Sep 16, 2025By Nicola Lewis
Nicola  Lewis

Why ROAS Doesn’t Tell the Full Story in Paid Media
When it comes to measuring the success of paid channels, many brands still focus on Return on Ad Spend (ROAS). It’s simple, it looks positive in a dashboard, and it’s widely reported. But the reality is that ROAS often flatters. It rewards channels that recycle existing customers, not those that deliver real growth.

The 90-Day Review
We recently analysed a new client’s paid activity across Meta Ads and Klaviyo. The results highlighted the difference between growth and retention:

Meta Ads generated 493 orders. 214 were new customers, with an End CAC (all costs included) of around £39.
Klaviyo generated 307 orders. Only 60 were new customers, with an End CAC of around £25.
On the surface, Klaviyo looked more efficient, but the majority of its sales came from returning customers. Meta was more expensive, but it was the only channel consistently bringing in new eyes.

Why End CAC Matters
End CAC (end-to-end customer acquisition cost) calculates the true cost per new customer, including ad spend, management fees, and tools.

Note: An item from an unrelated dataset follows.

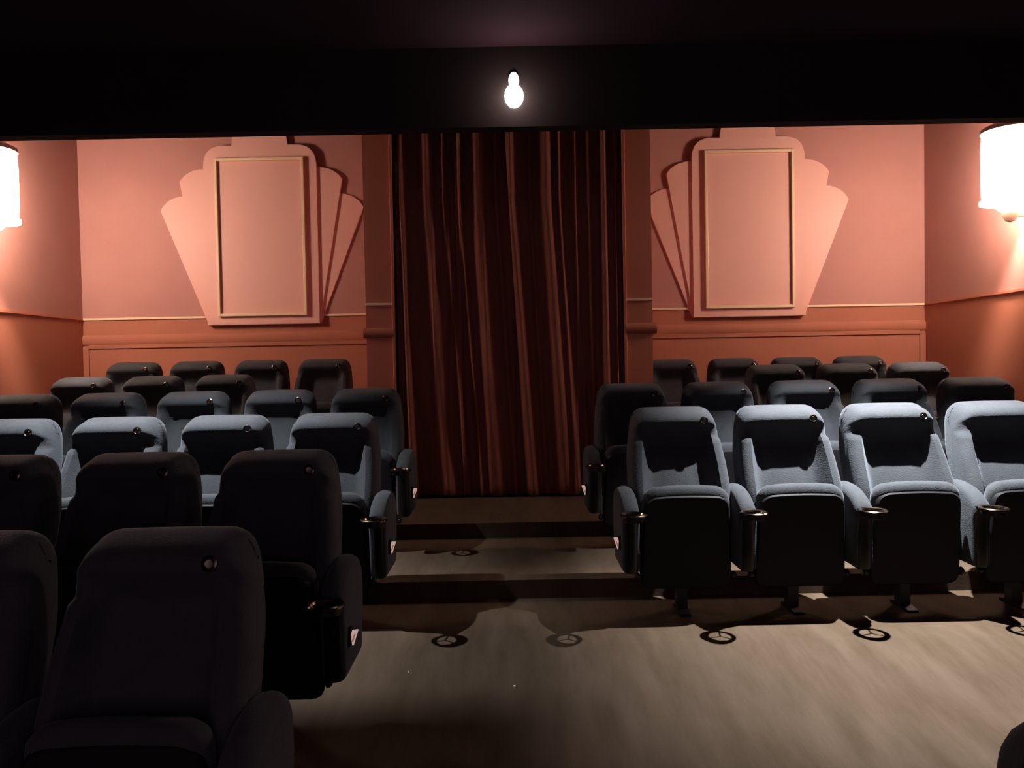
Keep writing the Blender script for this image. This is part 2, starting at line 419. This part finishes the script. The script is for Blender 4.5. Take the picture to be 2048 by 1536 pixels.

It forces you to separate acquisition from retention.

ROAS tells you if revenue is coming in.
End CAC tells you if your customer base is actually growing.
The Takeaway
Paid media shouldn’t be judged on ROAS alone. Brands that want to scale need to track the cost of acquiring new customers separately from the cost of monetising existing ones.

Meta should be treated as an acquisition channel. Klaviyo (and other retention tools) should be measured as monetisation channels. Both are important, but they play different roles.

If you’re chasing ROAS instead of End CAC, you may not be growing at all — you may just be buying back the customers you already had.